_WORK TO COMPLETE_
Pull out the lines from the line containing "Build this scene" through the line containing "COL = S.collection", both lines included, and copy them exactly.

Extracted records
----------------

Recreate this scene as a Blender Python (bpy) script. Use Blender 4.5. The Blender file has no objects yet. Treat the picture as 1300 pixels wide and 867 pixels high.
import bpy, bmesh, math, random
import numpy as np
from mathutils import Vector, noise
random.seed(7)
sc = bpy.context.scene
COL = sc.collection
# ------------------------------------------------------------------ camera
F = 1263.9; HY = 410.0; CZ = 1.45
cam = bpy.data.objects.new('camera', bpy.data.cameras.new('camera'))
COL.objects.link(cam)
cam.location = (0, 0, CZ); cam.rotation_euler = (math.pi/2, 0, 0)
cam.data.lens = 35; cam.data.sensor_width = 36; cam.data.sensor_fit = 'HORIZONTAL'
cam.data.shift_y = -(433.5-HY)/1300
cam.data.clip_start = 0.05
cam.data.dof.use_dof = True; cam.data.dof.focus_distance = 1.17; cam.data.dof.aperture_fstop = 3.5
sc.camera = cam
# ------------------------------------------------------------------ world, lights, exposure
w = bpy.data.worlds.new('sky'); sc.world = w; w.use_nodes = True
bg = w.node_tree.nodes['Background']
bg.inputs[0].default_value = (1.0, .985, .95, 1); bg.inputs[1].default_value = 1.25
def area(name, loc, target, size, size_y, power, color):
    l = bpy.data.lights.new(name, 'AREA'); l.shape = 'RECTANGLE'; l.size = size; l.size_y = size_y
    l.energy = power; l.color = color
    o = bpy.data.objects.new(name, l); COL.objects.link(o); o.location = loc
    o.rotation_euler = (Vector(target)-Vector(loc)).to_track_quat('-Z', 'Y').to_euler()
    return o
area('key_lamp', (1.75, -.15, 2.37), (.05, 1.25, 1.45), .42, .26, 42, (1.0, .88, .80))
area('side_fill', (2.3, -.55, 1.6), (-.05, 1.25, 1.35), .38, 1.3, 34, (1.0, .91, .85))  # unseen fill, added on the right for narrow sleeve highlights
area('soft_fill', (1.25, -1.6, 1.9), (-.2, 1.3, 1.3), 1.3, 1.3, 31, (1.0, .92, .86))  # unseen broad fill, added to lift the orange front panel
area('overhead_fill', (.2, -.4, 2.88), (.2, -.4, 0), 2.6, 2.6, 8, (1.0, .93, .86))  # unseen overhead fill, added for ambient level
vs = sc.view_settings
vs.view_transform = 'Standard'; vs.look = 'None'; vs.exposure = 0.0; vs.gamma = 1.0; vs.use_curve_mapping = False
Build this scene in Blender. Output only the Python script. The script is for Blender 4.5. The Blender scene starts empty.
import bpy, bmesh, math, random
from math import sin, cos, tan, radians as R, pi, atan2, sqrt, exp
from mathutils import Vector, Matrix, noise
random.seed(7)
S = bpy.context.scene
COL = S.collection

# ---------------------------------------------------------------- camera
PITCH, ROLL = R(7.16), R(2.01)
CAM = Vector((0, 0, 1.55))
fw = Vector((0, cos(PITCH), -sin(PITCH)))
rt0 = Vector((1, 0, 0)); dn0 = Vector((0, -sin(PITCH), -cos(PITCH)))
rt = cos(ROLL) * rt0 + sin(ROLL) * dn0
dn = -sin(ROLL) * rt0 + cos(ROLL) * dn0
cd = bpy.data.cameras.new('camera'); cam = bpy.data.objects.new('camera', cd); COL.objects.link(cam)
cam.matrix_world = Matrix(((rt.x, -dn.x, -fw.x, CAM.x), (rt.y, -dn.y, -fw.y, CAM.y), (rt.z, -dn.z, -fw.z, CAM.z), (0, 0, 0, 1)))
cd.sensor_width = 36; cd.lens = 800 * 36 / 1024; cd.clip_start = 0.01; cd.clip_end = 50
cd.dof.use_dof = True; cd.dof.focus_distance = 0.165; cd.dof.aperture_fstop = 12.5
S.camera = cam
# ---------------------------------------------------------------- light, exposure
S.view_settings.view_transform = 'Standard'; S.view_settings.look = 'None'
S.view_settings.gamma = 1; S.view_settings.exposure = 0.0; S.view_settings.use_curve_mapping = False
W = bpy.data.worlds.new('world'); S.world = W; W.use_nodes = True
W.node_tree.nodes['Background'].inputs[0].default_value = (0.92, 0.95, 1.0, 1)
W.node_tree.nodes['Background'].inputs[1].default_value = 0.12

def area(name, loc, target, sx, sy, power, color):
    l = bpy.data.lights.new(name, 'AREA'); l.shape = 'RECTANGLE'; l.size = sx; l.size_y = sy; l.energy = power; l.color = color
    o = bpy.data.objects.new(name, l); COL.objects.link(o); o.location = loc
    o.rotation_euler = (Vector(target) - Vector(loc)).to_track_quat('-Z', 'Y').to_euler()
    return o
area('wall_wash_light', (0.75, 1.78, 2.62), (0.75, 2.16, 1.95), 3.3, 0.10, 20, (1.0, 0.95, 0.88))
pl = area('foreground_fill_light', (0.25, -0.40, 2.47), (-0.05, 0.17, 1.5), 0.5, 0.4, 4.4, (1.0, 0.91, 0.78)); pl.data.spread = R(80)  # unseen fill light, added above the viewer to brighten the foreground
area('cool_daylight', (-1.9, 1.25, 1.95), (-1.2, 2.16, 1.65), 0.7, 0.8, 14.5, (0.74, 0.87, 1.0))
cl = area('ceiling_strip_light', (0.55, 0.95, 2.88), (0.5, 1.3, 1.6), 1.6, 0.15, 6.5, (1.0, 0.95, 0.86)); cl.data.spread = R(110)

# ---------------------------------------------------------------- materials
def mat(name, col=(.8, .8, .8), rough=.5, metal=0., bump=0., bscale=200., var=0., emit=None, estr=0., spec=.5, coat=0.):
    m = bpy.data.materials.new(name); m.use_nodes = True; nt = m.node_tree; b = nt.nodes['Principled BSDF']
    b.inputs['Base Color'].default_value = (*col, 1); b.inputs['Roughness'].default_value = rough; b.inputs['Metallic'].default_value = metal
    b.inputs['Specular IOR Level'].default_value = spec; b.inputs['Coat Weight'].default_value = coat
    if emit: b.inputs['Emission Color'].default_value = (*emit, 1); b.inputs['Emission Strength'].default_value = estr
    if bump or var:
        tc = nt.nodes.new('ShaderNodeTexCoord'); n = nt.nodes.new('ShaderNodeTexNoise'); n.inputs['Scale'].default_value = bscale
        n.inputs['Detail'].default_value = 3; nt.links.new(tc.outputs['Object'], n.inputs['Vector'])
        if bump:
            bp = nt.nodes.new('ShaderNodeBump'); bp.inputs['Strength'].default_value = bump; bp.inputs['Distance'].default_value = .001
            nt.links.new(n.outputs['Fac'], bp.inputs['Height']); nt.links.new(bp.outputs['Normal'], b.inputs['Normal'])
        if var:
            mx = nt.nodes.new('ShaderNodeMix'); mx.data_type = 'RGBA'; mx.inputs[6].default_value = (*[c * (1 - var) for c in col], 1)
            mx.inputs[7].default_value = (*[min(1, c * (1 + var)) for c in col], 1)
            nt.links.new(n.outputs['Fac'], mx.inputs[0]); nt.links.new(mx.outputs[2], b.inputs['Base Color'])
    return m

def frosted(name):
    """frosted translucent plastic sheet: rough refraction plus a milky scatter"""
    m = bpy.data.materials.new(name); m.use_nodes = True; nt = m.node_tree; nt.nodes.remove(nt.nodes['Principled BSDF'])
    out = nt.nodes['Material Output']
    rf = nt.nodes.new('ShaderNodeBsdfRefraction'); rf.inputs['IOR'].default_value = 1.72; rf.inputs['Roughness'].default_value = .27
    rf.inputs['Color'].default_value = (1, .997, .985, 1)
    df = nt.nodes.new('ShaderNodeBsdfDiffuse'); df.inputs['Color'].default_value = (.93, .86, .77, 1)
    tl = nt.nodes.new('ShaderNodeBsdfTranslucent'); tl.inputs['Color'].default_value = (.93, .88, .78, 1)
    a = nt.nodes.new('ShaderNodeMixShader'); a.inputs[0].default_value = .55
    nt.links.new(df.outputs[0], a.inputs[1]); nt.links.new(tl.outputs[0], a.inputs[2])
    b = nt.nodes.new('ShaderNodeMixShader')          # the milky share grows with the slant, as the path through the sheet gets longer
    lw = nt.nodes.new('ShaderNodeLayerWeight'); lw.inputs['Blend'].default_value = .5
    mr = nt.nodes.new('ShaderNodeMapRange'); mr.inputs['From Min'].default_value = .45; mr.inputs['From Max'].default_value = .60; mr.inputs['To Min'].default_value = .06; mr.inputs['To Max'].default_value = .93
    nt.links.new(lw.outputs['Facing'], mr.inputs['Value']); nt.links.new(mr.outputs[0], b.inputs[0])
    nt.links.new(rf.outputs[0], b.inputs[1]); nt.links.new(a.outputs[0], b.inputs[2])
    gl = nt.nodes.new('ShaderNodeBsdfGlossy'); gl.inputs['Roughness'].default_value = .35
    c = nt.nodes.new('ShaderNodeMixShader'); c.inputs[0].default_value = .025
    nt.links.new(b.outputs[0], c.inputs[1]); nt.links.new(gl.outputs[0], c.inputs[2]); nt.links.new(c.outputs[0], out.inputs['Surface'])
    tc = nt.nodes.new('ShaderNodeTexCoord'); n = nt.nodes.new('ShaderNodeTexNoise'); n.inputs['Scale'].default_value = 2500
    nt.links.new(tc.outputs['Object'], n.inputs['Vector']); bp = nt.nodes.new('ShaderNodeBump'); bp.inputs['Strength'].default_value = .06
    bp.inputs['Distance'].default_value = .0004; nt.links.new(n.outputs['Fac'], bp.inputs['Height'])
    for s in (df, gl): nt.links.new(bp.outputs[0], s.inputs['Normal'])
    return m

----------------

_FINISHED ANSWER_
Build this scene in Blender. Output only the Python script. The script is for Blender 4.5. The Blender scene starts empty.
import bpy, bmesh, math, random
from math import sin, cos, tan, radians as R, pi, atan2, sqrt, exp
from mathutils import Vector, Matrix, noise
random.seed(7)
S = bpy.context.scene
COL = S.collection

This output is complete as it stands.